西大路駅構内で特急はるか号が走行する線路に転線し、桂川駅手前で本線を跨ぎ向日町駅手前で本線下り外側線に合流する。向日町駅から長岡京駅間には広大な京都総合車両所向日町操車場が拡がっており、ここにはかつて国鉄型の特急車両が多数留置されていたが、今はJR車両が列を並べている。681系や683系のほか、221系なども留置していた。京都発着の列車は向日町操車場まで回送され留置される。操車場に留置される車両を眺めているとあっという間に長岡京を通過し、名神高速道路をくぐると山崎駅に到着する。
山崎駅はホームのない待避線に停車し後続の新幹線電車を退避した。15分ほど停車したが、この間に長尾車掌から特別な車内放送が披露された。サンダーバード号・金沢到着観光案内である。3月16日の北陸新幹線敦賀延伸により聞くことができなくなった貴重な放送である。味のある長尾車掌の車内放送に聞き入った。また、山崎は京都府と大阪府の府境に当たるが、駅ホームの大半は京都府に位置しており、ホーム大阪寄りに府境が存在している。山崎といえば、サントリー山崎蒸留所が有名であり、サントリー手前の大カーブが撮影スポット(サントリー大カーブ)であるが、こちらはいずれも大阪府島本町に位置している。
山崎を発車すると茨木駅まで外側線を走行する。茨木駅の先で吹田貨物駅へとつながる貨物線に転線し、本線をまたぐ。特急はるか号が走行するルートであるため日常的ではあるが、貨物線を走行する特別なたびであることに変わりはない。吹田貨物駅の着発2番線に停車する。左に貨物駅本線があるが、着発2番線に入線することは旅客列車ではあり得ないのでこれまた貴重である。
10分停車した後、梅田貨物線へ向けて列車は進むが、この先新大阪駅を通過する。新大阪駅3番線を通過する列車は皆無である。その後、淀川を渡り、地下へ入り昨年完成した大阪駅地下ホーム22番線で運転停車する。22番線は直通快速など限られた列車のみが停車するので287系の入線自体が貴重ではないだろうか。
地下ホームを発車すると上り急勾配を駆け上がり浄正橋踏切を渡り、高架線へ上がる。上り途中には大阪環状線福島駅ホームが見える。貨物線は単線のまま西九条駅まで続く。野田駅を過ぎると大阪環状線へ転線する渡り線が何本か存在し、特急はるか号、くろしお号が渡り線を通り天王寺方面へと向かう。

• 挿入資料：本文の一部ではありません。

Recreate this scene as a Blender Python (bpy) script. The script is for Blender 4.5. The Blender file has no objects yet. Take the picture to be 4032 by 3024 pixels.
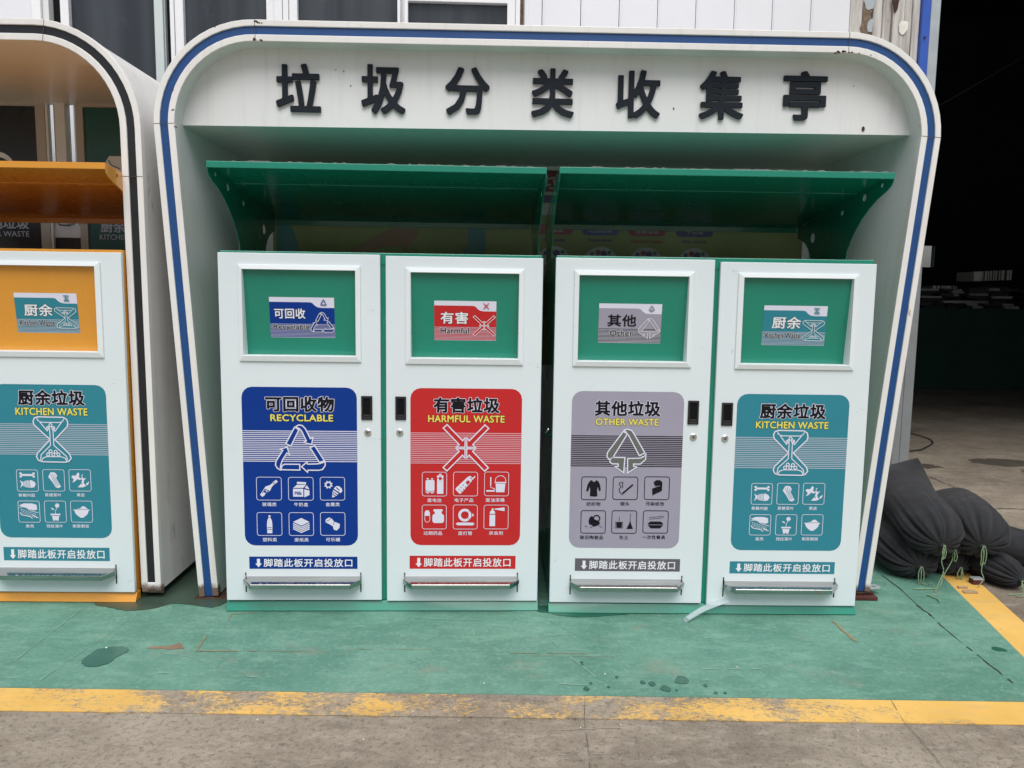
import bpy, bmesh, math, random
import numpy as np
from mathutils import Vector, Matrix, noise
from mathutils.geometry import tessellate_polygon
random.seed(7)
SC = bpy.context.scene
COL = SC.collection
R = math.radians

# ------------------------------------------------------------------ camera
def cam_rows(p, r):
    f = Vector((0, math.cos(p), -math.sin(p))); rt = Vector((1, 0, 0)); up = rt.cross(f)
    rt2 = math.cos(r)*rt + math.sin(r)*up; up2 = -math.sin(r)*rt + math.cos(r)*up
    return rt2, up2, -f
cd = bpy.data.cameras.new('camera'); cam = bpy.data.objects.new('camera', cd); COL.objects.link(cam)
a_, b_, c_ = cam_rows(0.110043, 0.013861)
cam.matrix_world = Matrix(((a_.x, b_.x, c_.x, 0), (a_.y, b_.y, c_.y, 0), (a_.z, b_.z, c_.z, 1.38005), (0, 0, 0, 1)))
cd.sensor_width = 36; cd.lens = 3028/4032*36; cd.clip_end = 500; cd.clip_start = .05
SC.camera = cam
# ------------------------------------------------------------------ world, sun, exposure
W = bpy.data.worlds.new('World'); SC.world = W; W.use_nodes = True
nt = W.node_tree; nt.nodes.clear()
sky = nt.nodes.new('ShaderNodeTexSky'); sky.sky_type = 'NISHITA'; sky.sun_disc = False
SUN_EL, SUN_AZ = 60, 174
sky.sun_elevation = R(SUN_EL); sky.sun_rotation = R(SUN_AZ); sky.dust_density = 4; sky.air_density = 1.2
hs = nt.nodes.new('ShaderNodeHueSaturation'); hs.inputs['Saturation'].default_value = .62
bg = nt.nodes.new('ShaderNodeBackground'); bg.inputs[1].default_value = .05
wo = nt.nodes.new('ShaderNodeOutputWorld')
nt.links.new(sky.outputs[0], hs.inputs['Color']); nt.links.new(hs.outputs[0], bg.inputs[0]); nt.links.new(bg.outputs[0], wo.inputs[0])
sd = bpy.data.lights.new('sun', 'SUN'); sun = bpy.data.objects.new('sun', sd); COL.objects.link(sun)
sd.energy = 1.5; sd.angle = R(50); sd.color = (1, .985, .965)
ds = Vector((math.sin(R(SUN_AZ))*math.cos(R(SUN_EL)), math.cos(R(SUN_AZ))*math.cos(R(SUN_EL)), math.sin(R(SUN_EL))))
sun.rotation_euler = ds.to_track_quat('Z', 'Y').to_euler(); sun.location = (0, -3, 8)
SC.view_settings.view_transform = 'Standard'; SC.view_settings.look = 'None'
SC.view_settings.exposure = 0.90; SC.view_settings.gamma = 1
SC.view_settings.use_curve_mapping = False
SC.cycles.max_bounces = 8; SC.cycles.diffuse_bounces = 5; SC.cycles.use_denoising = True

# ------------------------------------------------------------------ materials
def srgb(r, g, b):
    f = lambda c: (c/255/12.92) if c/255 <= .04045 else ((c/255+.055)/1.055)**2.4
    return (f(r), f(g), f(b))
class NT:
    def __init__(s, name):
        s.m = bpy.data.materials.new(name); s.m.use_nodes = True; s.t = s.m.node_tree
        s.b = s.t.nodes['Principled BSDF']; s.co = s.n('ShaderNodeTexCoord').outputs['Object']
    def n(s, k, **kw):
        q = s.t.nodes.new(k)
        for a, v in kw.items(): setattr(q, a, v)
        return q
    def l(s, a, b): s.t.links.new(a, b)
    def mapd(s, sc=(1, 1, 1), loc=(0, 0, 0), rot=(0, 0, 0)):
        q = s.n('ShaderNodeMapping'); q.inputs['Scale'].default_value = sc; q.inputs['Location'].default_value = loc
        q.inputs['Rotation'].default_value = rot; s.l(s.co, q.inputs[0]); return q.outputs[0]
    def noise(s, scale, detail=4, rough=.55, vec=None, dist=0):
        q = s.n('ShaderNodeTexNoise'); q.inputs['Scale'].default_value = scale; q.inputs['Detail'].default_value = detail
        q.inputs['Roughness'].default_value = rough; q.inputs['Distortion'].default_value = dist
        s.l(vec if vec is not None else s.co, q.inputs['Vector']); return q.outputs['Fac']
    def ramp(s, fac, pts):
        q = s.n('ShaderNodeValToRGB'); e = q.color_ramp.elements
        while len(e) < len(pts): e.new(.5)
        for el, (p, c) in zip(e, pts):
            el.position = p; el.color = (c, c, c, 1) if not isinstance(c, tuple) else (*c, 1)
        s.l(fac, q.inputs[0]); return q.outputs[0]
    def mix(s, fac, a, b, mode='MIX'):
        q = s.n('ShaderNodeMix', data_type='RGBA', blend_type=mode)
        for i, v in ((0, fac), (6, a), (7, b)):
            if isinstance(v, (int, float)): q.inputs[i].default_value = v
            elif isinstance(v, tuple): q.inputs[i].default_value = (*v, 1)
            else: s.l(v, q.inputs[i])
        return q.outputs[2]
    def math(s, op, a, b=0., clamp=False):
        q = s.n('ShaderNodeMath', operation=op, use_clamp=clamp)
        for i, v in ((0, a), (1, b)):
            if isinstance(v, (int, float)): q.inputs[i].default_value = v
            else: s.l(v, q.inputs[i])
        return q.outputs[0]
    def sep(s):
        q = s.n('ShaderNodeSeparateXYZ'); s.l(s.co, q.inputs[0]); return q.outputs
    def bump(s, h, strength=.2, dist=.01):
        q = s.n('ShaderNodeBump'); q.inputs['Strength'].default_value = strength; q.inputs['Distance'].default_value = dist
        s.l(h, q.inputs['Height']); s.l(q.outputs[0], s.b.inputs['Normal'])
    def set(s, col=None, rough=None, metal=None, coat=None, spec=None, coatr=None):
        for k, v in (('Base Color', col), ('Roughness', rough), ('Metallic', metal), ('Coat Weight', coat), ('Specular IOR Level', spec), ('Coat Roughness', coatr)):
            if v is None: continue
            if isinstance(v, tuple): s.b.inputs[k].default_value = (*v, 1)
            elif isinstance(v, (int, float)): s.b.inputs[k].default_value = v
            else: s.l(v, s.b.inputs[k])
        return s.m
M = {}
def paint(name, col, rough=.35, var=.06, scale=3., bump=.0, coat=0., metal=0., spots=0., spec=.5):
    q = NT(name)
    n = q.noise(scale, 6, .6)
    d = tuple(c*(1-var) for c in col); l_ = tuple(min(1, c*(1+var)) for c in col)
    c = q.mix(q.ramp(n, [(.3, 0.), (.7, 1.)]), d, l_)
    if spots:
        sp = q.ramp(q.noise(90, 2, .5), [(.76, 0.), (.79, spots)])
        c = q.mix(sp, c, tuple(x*.35 for x in col))
    r = q.ramp(q.noise(scale*2.3, 5, .6), [(.25, max(.03, rough-.07)), (.75, min(1, rough+.09))])
    if bump: q.bump(q.noise(scale*12, 4, .6), bump, .004)
    M[name] = q.set(c, r, metal, coat, spec)
    return M[name]
paint('door_white', (.69, .765, .80), .32, .015, 2, spots=.25)
paint('frame_white', (.74, .80, .825), .3, .015, 4)
paint('green_paint', (.006, .225, .15), .22, .05, 3, coat=.3)
paint('orange_paint', (.68, .30, .035), .25, .05, 3, coat=.3)
paint('grey_white', (.70, .70, .70), .35, .05, 2, spots=.4)
paint('blue_stripe', (.006, .060, .215), .45, .06, 6, spots=.3)
paint('black_stripe', (.012, .013, .016), .35, .1, 6)
paint('letter_black', (.014, .019, .027), .7, .1, 8, spec=.2)
paint('plastic_black', (.012, .013, .015), .35, .1, 20)
paint('recess_black', (.004, .005, .006), .5, .1, 20, spec=.15)
paint('pane_dark', (.035, .042, .052), .12, .12, 1.5)
paint('window_white', (.80, .81, .83), .3, .03, 3)
paint('alu_green', (.60, .66, .65), .35, .05, 3, metal=.2)
paint('wall_white', (.74, .75, .79), .45, .03, 2, spots=.2)
paint('foam_brown', (.18, .13, .09), .9, .4, 40, bump=.5)
paint('blue_trim', (.03, .10, .46), .35, .08, 5)
paint('zinc', (.42, .47, .50), .45, .12, 6, metal=.3)
paint('post_grey', (.20, .215, .225), .5, .12, 4)
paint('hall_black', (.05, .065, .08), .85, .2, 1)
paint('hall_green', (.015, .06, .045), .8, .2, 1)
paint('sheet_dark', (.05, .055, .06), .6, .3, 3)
paint('sheet_white', (.75, .78, .80), .4, .2, 3)
paint('sheet_black', (.02, .02, .022), .6, .3, 3)
paint('cable_black', (.008, .008, .01), .5, .1, 10)
paint('brick_red', (.075, .018, .014), .8, .3, 30, bump=.5)
paint('rubber', (.012, .012, .012), .7, .2, 20)
paint('cardboard', (.36, .25, .15), .9, .15, 15)
paint('rust', (.055, .024, .012), .85, .5, 25, bump=.5)
paint('flake_white', (.75, .74, .68), .7, .1, 20)
paint('ink_lavender', (.70, .71, .84), .35, .02, 5)
paint('ink_black', (.007, .007, .012), .5, .1, 5, spec=.2)
paint('ink_yellow', (.78, .70, .12), .35, .04, 5)
paint('ink_blue', (.002, .036, .25), .45, .03, 5, spec=.2)
paint('ink_red', (.52, .024, .026), .45, .03, 5, spec=.2)
paint('ink_grey', (.33, .315, .40), .32, .03, 5)
paint('ink_darkgrey', (.115, .105, .135), .32, .03, 5)
paint('ink_teal', (.030, .22, .29), .45, .03, 5, spec=.25)
paint('ink_white', (.78, .80, .84), .35, .02, 5)
paint('line_grey', (.42, .47, .56), .35, .02, 5)
paint('line_pink', (.66, .38, .45), .35, .02, 5)
paint('sym_grey', (.13, .14, .13), .35, .02, 5)
paint('bp_green', (.19, .235, .085), .5, .25, 1.2)  # poster green darkened: the deep shade inside the shelter is put into the colour
paint('bp_blue', (.012, .05, .16), .35, .1, 2)
paint('bp_teal', (.012, .13, .12), .35, .1, 2)
paint('bp_orange', (.19, .12, .06), .35, .1, 2)
paint('bp_red', (.18, .02, .03), .35, .1, 2)
paint('bp_navy', (.02, .03, .12), .35, .1, 2)
paint('bp_pale', (.34, .37, .35), .4, .15, 2)
paint('display_black', (.012, .013, .017), .3, .2, 2)
paint('display_teal', (.010, .10, .095), .3, .1, 2)
paint('display_frame', (.46, .43, .40), .4, .05, 3)
paint('string_green', (.20, .31, .18), .8, .2, 60)
paint('print_ochre', (.12, .11, .05), .8, .3, 40)
paint('sleeve', (.62, .70, .74), .25, .1, 10)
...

西九条駅通過線を通り、桜島線の本線へと合流していく。大阪臨海部野風景を目にしながら、安治川口駅手前で貨物駅へとつながる線路へと転線し、安治川口駅着発1番に停車した。入線時には貨物列車の到着を知らせるメロディーが構内に鳴り響いていた。今回の貨物線ツアーのためにJR貨物の好意により特別にメロディーが鳴らされた。
安治川口→新大阪9566М
安治川口駅に位置する大阪貨物ターミナル駅は安治川口駅ホームの先に位置する吹田貨物駅と同様の巨大貨物ターミナルである。こちらでも1時間の停車時間が設けられた。停車中は京都貨物駅と同様特別イベントが行われ、1号車からサンダーチャイムの放送、JR西日本大阪車掌区による寝台特急日本海1号新大阪発車後(再現)、長尾車掌によるトワイライトエクスプレス大阪行きおはよう放送(再現)が披露された。
安治川口駅17:01に発車した。発車時にはJR貨物の好意で出発メロディーが鳴らされた。桜島線を走行し、西九条駅の通過線で少々停車した後、大阪駅地下ホーム24番線を通過し、17:19に終点・新大阪に到着した。約6時間のドアが開かない貨物線の旅が幕を閉じた。